* Exercise: Reproduce exactly the lines below, from the first through the one containing "make_obj('straw',V,F,[DRY],True,MI)", and nothing more.
>> Begin Data
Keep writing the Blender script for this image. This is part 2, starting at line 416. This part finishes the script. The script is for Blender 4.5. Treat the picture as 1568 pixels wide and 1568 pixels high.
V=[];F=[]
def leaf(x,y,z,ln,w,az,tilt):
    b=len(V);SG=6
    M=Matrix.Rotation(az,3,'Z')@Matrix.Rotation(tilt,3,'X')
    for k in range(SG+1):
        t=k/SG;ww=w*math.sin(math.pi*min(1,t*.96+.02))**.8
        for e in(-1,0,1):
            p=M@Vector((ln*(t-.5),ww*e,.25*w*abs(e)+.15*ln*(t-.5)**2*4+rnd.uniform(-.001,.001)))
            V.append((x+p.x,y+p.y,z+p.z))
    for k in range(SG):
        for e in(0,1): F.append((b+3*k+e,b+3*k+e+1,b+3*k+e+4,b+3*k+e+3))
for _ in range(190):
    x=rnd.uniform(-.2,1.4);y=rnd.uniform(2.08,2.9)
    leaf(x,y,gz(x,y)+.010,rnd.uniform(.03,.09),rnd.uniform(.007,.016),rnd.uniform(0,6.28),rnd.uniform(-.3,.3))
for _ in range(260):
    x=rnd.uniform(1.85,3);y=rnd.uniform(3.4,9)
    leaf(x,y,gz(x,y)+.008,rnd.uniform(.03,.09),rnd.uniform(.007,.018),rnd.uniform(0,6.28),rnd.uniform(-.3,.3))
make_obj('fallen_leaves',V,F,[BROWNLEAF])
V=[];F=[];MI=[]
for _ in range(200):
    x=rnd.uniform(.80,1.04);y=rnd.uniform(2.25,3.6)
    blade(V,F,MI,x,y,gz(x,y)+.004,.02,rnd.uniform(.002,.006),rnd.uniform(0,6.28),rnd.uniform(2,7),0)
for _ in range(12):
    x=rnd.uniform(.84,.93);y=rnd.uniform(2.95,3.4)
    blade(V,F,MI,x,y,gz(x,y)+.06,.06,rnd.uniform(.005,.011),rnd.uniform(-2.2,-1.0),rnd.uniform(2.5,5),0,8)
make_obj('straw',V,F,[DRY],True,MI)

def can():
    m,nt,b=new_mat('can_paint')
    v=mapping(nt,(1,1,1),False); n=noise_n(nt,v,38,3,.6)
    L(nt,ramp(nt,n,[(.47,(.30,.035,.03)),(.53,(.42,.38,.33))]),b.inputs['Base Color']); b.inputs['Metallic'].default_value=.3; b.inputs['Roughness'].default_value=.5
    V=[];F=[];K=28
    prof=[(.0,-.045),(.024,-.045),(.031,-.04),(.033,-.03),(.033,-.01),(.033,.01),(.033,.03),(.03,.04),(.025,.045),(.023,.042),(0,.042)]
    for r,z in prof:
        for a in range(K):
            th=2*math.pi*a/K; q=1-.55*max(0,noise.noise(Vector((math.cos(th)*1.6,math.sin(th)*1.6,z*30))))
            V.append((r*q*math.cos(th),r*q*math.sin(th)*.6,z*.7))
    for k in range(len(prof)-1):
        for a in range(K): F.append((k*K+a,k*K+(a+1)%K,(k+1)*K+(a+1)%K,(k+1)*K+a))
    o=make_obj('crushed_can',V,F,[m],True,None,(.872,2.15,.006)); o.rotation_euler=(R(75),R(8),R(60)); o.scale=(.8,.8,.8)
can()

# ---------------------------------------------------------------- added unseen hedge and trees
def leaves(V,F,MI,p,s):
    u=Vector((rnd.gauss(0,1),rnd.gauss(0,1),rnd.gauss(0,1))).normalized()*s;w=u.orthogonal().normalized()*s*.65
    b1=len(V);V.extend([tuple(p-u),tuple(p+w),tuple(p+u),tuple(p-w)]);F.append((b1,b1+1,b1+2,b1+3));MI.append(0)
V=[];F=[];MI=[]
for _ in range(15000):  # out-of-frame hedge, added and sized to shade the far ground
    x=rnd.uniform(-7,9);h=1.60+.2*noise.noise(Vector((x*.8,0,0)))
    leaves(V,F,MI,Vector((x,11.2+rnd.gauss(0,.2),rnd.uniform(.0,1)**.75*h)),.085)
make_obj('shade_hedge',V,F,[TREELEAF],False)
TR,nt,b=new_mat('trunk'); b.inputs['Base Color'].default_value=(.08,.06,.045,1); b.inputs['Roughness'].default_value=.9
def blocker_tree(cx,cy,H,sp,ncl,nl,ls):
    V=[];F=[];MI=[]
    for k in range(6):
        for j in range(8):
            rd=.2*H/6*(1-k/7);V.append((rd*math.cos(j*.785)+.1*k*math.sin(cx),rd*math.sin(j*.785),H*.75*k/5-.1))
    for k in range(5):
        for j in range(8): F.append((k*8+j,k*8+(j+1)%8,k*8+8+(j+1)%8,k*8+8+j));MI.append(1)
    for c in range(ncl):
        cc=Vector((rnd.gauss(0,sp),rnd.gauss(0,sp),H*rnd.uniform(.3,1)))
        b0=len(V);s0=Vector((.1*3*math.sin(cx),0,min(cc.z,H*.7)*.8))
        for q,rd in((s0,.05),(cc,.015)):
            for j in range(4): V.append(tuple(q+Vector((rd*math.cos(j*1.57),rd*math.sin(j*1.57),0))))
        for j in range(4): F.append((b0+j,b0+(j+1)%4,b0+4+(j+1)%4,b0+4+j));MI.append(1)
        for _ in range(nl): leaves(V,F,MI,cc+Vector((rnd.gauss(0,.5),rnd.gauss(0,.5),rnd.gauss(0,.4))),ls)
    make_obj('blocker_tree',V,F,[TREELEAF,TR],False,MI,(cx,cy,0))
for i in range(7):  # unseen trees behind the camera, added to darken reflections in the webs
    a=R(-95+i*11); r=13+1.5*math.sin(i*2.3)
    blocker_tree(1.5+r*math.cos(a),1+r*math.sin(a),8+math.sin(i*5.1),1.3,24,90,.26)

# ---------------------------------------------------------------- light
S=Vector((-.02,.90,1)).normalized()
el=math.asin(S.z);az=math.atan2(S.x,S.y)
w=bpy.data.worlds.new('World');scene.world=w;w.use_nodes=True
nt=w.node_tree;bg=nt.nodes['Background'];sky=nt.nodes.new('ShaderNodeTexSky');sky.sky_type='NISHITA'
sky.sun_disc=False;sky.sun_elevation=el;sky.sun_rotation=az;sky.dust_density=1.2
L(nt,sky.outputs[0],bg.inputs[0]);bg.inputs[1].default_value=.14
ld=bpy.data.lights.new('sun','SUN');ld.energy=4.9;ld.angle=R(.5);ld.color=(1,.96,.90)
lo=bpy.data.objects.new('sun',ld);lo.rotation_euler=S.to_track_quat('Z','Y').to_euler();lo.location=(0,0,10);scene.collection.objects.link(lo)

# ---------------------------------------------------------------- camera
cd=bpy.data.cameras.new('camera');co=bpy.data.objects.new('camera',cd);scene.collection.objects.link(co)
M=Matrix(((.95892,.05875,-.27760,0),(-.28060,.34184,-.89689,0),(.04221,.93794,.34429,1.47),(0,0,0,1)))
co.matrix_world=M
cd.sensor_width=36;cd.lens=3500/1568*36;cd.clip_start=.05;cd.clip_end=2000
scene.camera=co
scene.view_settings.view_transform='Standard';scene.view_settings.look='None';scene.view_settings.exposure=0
>> End Data
* Worked solution:
Keep writing the Blender script for this image. This is part 2, starting at line 416. This part finishes the script. The script is for Blender 4.5. Treat the picture as 1568 pixels wide and 1568 pixels high.
V=[];F=[]
def leaf(x,y,z,ln,w,az,tilt):
    b=len(V);SG=6
    M=Matrix.Rotation(az,3,'Z')@Matrix.Rotation(tilt,3,'X')
    for k in range(SG+1):
        t=k/SG;ww=w*math.sin(math.pi*min(1,t*.96+.02))**.8
        for e in(-1,0,1):
            p=M@Vector((ln*(t-.5),ww*e,.25*w*abs(e)+.15*ln*(t-.5)**2*4+rnd.uniform(-.001,.001)))
            V.append((x+p.x,y+p.y,z+p.z))
    for k in range(SG):
        for e in(0,1): F.append((b+3*k+e,b+3*k+e+1,b+3*k+e+4,b+3*k+e+3))
for _ in range(190):
    x=rnd.uniform(-.2,1.4);y=rnd.uniform(2.08,2.9)
    leaf(x,y,gz(x,y)+.010,rnd.uniform(.03,.09),rnd.uniform(.007,.016),rnd.uniform(0,6.28),rnd.uniform(-.3,.3))
for _ in range(260):
    x=rnd.uniform(1.85,3);y=rnd.uniform(3.4,9)
    leaf(x,y,gz(x,y)+.008,rnd.uniform(.03,.09),rnd.uniform(.007,.018),rnd.uniform(0,6.28),rnd.uniform(-.3,.3))
make_obj('fallen_leaves',V,F,[BROWNLEAF])
V=[];F=[];MI=[]
for _ in range(200):
    x=rnd.uniform(.80,1.04);y=rnd.uniform(2.25,3.6)
    blade(V,F,MI,x,y,gz(x,y)+.004,.02,rnd.uniform(.002,.006),rnd.uniform(0,6.28),rnd.uniform(2,7),0)
for _ in range(12):
    x=rnd.uniform(.84,.93);y=rnd.uniform(2.95,3.4)
    blade(V,F,MI,x,y,gz(x,y)+.06,.06,rnd.uniform(.005,.011),rnd.uniform(-2.2,-1.0),rnd.uniform(2.5,5),0,8)
make_obj('straw',V,F,[DRY],True,MI)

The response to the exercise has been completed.